Vous avez signé le manifeste du Pôle EMC2 pour une relance vers des projets éco-responsables. Sur quels sujets comptez-vous vous investir ?

Michel Denis : Ce manifeste est dans la continuité du plan RSE 2022 de Manitou et des 13 objectifs de la feuille de route sur lesquels nous nous étions engagés. Nous sommes adhérents du Pôle EMC2 depuis un an avec l’idée d’amplifier nos relations avec l’écosystème local, que ce soit sur les questions d’innovations industrielles ou de R & D. 

« Nous intégrons également des critères d’éco-conception et d’économie circulaire dans nos nouveaux projets »

Nous pouvons aborder des problématiques assez techniques que nous partageons avec les autres membres du pôle comme le process peinture que nous sommes en train de changer, par exemple. Nous intégrons également des critères d’éco-conception et d’économie circulaire dans nos nouveaux projets. On se rend compte que nous avons des solutions de proximité pour nous aider comme l’application développée par la PME de Saint-Nazaire Productys.

Cette crise change-t-elle votre organisation du travail ?

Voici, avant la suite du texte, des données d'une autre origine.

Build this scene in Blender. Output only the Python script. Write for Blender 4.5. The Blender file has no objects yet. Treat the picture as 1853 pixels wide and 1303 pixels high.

Michel Denis : Sur ce sujet aussi, nous accélérons. Notre dernier accord sur le télétravail date de 2014. La crise nous a amenés à le pousser à l’extrême. Il faudra trouver un équilibre pour conserver le lien social. C’est évident que le télétravail nous fait gagner du temps. J’ai fait plusieurs réunions de conseil d’administration en visioconférence. Cela demande deux heures alors qu’auparavant il fallait prévoir un déplacement d’une journée pour le même événement. Je faisais de très nombreux déplacements dans le monde chaque année. À partir de 2021, je suis certain que ces déplacements seront nettement réduits. On va accélérer sur cette question du télétravail. Nous travaillons depuis plusieurs années en interne avec des outils collaboratifs. Nous avons également l’habitude de travailler en équipe via des réunions en visioconférence.